The NYT has a small piece about the debate over the appropriateness of naming public buildings after a president who has only been in office a few short months.
In one corner are those who say it's too soon to tell how the Obama presidency will shape up. It is, after all, entirely possible that he will bankrupt the nation, embroil us in an ill-conceived war, and generally screw things up so badly that no one would want to name their doghouse after him.
In the other corner are those who say being elected president is a monumental achievement in and of itself--not to mention being elected the nation's first black president--and that Obama is already an inspiration and role model to children across the land.
If it's simply a question of merit, I tilt toward the latter group.
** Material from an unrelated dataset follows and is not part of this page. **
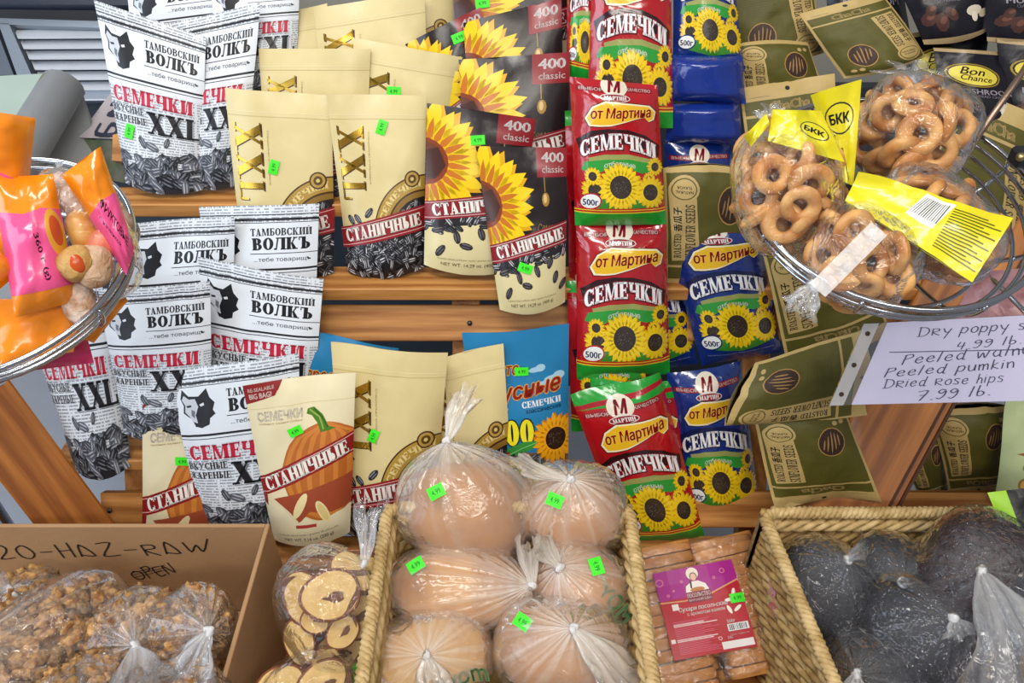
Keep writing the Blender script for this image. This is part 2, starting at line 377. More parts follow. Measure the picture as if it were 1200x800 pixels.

The POTUS is the POTUS, a historically important figure no matter how spectacularly he fails.
But I may sympathize even more with a subset of the former group, which opposes naming any public building after any living politician. Arkansas state legislator Dan Greenberg, who has introduced a bill to prohibit the practice, argues that such premature naming is tantamount to supplying taxpayer funded advertising for a pol come election time. This likely has more of a concrete impact at lower levels of public service than the presidency, but it's a compelling point in general. Our system already stacks the deck in favor of incumbents. Why pile on?
Then again, the Richard B. Cheney School for Advanced Interrogation Methods does have a nice ring to it.